El año 2013, la mítica revista estadounidense Rolling Stone lo incluye entre los nombres clave de la música rebelde en el mundo, siendo el único latinoamericano, ubicándolo a la par con artistas como Nirvana, Jerry Lee Lewis, Public Enemy, Elvis Costello, Johnny Cash, Plastic People of the Universe y Peter Tosh, entre otros.

A fines de junio de 2018, más de cuatro décadas después, se sabe la noticia de que uno de los militares que participaron en su asesinato ha sido acusado civilmente en Estados Unidos, país al que el ex uniformado escapó, siendo obligado a pagar una millonaria indemnización a la familia del artista.

El ex teniente de Ejército, Pedro Barrientos, es sindicado por muchos testigos como uno de los autores de su crimen. El uniformado logra escapar de Chile antes de ser citado por la justicia y se nacionaliza estadounidense.

La historia de Víctor y el juicio de Barrientos en Estados Unidos forma parte de un exitoso documental que el año 2017 produce la reconocida plataforma de streaming Netflix y que aún pueder verse. Su nombre: «Masacre en el estadio».

Jara es tomado prisionero junto a miles de personas en el estadio que ahora lleva su nombre el mismo día del golpe militar en Chile, siendo cruelmente torturado. Después de romperle las manos, los uniformados se burlan de él y le ordenan que toque la guitarra.
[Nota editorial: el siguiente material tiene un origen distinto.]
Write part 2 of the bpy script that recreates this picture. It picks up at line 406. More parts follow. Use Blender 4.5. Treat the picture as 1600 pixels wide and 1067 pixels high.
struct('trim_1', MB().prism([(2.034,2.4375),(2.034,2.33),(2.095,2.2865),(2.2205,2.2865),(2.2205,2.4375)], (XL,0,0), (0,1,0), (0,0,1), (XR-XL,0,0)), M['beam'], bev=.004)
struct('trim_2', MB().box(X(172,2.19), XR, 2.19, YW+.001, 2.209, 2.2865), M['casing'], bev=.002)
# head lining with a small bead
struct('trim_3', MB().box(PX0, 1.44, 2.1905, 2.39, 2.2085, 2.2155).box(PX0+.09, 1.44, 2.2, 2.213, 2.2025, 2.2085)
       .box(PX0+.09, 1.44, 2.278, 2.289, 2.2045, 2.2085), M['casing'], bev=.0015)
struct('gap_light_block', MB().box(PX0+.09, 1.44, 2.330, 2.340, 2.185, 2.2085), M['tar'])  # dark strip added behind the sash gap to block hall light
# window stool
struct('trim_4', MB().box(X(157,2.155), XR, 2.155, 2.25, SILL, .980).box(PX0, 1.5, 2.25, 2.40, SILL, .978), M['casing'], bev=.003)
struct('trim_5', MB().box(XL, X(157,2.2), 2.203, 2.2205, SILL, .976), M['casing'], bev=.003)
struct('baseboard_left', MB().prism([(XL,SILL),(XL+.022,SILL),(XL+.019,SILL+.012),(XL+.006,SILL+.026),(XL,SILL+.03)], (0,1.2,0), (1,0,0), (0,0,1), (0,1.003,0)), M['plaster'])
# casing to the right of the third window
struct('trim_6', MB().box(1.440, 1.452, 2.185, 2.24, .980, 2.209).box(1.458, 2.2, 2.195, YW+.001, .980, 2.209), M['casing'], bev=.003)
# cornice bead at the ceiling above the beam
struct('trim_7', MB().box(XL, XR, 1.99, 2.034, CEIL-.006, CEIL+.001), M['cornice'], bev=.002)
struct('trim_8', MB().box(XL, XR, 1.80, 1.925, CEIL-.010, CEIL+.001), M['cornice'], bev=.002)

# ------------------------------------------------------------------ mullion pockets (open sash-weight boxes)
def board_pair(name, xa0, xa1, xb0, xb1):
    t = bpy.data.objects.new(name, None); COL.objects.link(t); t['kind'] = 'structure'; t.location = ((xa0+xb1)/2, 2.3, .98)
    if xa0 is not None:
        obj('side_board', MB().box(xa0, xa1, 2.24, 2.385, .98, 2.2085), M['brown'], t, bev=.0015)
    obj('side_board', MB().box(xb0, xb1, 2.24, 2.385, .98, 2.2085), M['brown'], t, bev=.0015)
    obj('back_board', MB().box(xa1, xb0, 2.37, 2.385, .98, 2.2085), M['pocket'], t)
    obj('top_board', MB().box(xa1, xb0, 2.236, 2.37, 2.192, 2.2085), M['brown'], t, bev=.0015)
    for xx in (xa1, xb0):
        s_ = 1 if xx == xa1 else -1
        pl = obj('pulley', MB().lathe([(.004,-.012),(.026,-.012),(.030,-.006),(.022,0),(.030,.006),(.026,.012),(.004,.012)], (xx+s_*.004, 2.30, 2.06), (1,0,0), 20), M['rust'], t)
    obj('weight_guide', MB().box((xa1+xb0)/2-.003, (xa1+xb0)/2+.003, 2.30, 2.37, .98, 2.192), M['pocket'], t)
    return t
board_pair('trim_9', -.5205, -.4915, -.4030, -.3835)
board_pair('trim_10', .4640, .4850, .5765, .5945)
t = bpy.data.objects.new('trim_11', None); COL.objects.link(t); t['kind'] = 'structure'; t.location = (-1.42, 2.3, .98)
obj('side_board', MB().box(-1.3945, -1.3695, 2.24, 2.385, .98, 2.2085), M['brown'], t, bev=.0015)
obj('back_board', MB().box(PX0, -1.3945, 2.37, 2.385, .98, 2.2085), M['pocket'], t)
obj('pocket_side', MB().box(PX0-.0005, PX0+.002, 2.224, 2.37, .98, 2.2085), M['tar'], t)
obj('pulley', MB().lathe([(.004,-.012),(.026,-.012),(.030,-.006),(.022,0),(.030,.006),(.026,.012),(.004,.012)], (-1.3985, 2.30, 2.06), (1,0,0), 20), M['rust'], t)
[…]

Recibe una seguidilla de balas que le provocan la muerte y su cuerpo es arrojado en una calle de las afueras de Santiago. Sólo un milagro hace que fuera encontrado y reconocido. Y también parece un milagro que de esa condena al olvido que busca su asesinato, la realidad actual sea tan diametralmente distinta. La figura y el arte de Víctor Jara saltan a la total trascendencia mundial.

Gracias al indiscutido valor de su trayectoria artística y a la intensa calidad de su trabajo lírico, musical y cultural, es posible decir que -a pesar de la insensatez con la que atentaron contra su vida- el aporte de Víctor Jara a la historia identitaria de Chile se encuentra en el lugar que se merece.